More specifically, she believes that the level of risk-taking remains “moderate”:
Trends in leverage lending in the underwriting standards there, diminished risk spreads in lower-grade corporate bonds, high-yield bonds have certainly caught our attention. There is some evidence of reach for yield behavior. That's one of the reasons I mentioned that this environment of low volatility is very much on my radar screen and would be a concern to me if it prompted an increase in leverage or other kinds of risk-taking behavior that could unwind in a sharp way and provoke a sharp, for example, jump in interest rates. …But broadly speaking, if the question is: To what extent is monetary policy at this time being driven by financial stability concerns? I would say that--well, I would never take off the table that monetary policy should--could in some circumstances respond. I don't see them shaping monetary policy in an important way right now. I don't see a broad-based increase in leverage, rapid increase in credit growth or maturity transformation, the kinds of broad trends that would suggest to me that the level of financial stability risks has risen above a moderate level.
(6) Complacent valuations. With regards to stock market valuations, she remains relatively complacent:
So I don't have a sense--the committee doesn't try to gauge what is the right level of equity prices. But we do certainly monitor a number of different metrics that give us a feeling for where valuations are relative to things like earnings or dividends, and look at where these metrics stand in comparison with previous history to get a sense of whether or not we're moving to valuation levels that are outside of historical norms, and I still don't see that. I still don't see that for equity prices broadly.
(7) Uber dove. Fed policy remains data dependent. However, Yellen is likely to describe the data as “noisy,” and therefore irrelevant if the numbers don’t support her ultra-liberal assessment of the disappointing performance of the economy and her preference for maintaining ultra-easy monetary policy until all ex-cons are gainfully employed. I wish I was kidding.
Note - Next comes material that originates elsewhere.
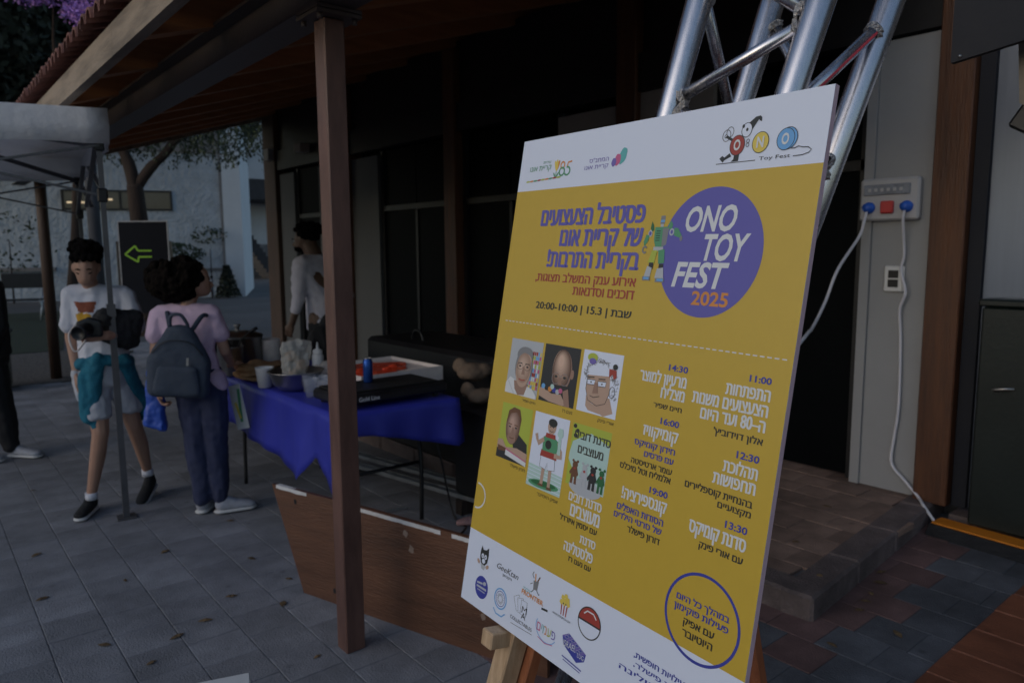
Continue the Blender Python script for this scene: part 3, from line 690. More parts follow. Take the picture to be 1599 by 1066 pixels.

In her 3/31 speech in Chicago, she briefly described the struggle of three workers in the Windy City--Dorine Poole, Jermaine Brownlee, and Vicki Lira--in the labor market. On April Fools’ Day, Jon Hilsenrath reported in the WSJ:
One person cited as an example of the hurdles faced by the long-term unemployed had a two-decade-old theft conviction. Another mentioned as an example of someone whose wages have dropped since the recession had a past drug conviction.
Hilsenrath also noted that a Fed spokeswoman said Yellen knew of the people's criminal backgrounds and that they were “very forthright” about it in conversations with the chairwoman before the speech!

During last week’s Q&A, Yellen confirmed that she remains one of the FOMC’s most dovish members when she said, “inflation continues to run well below our objective, and we're still some ways away from maximum employment and for the moment, I don't see any tradeoff whatsoever in achieving our two objectives. They both call for the same policy, namely a highly accommodative monetary policy.”

Thank you, Madam Fairy Godmother! Fairy tales can come true, especially for us bulls.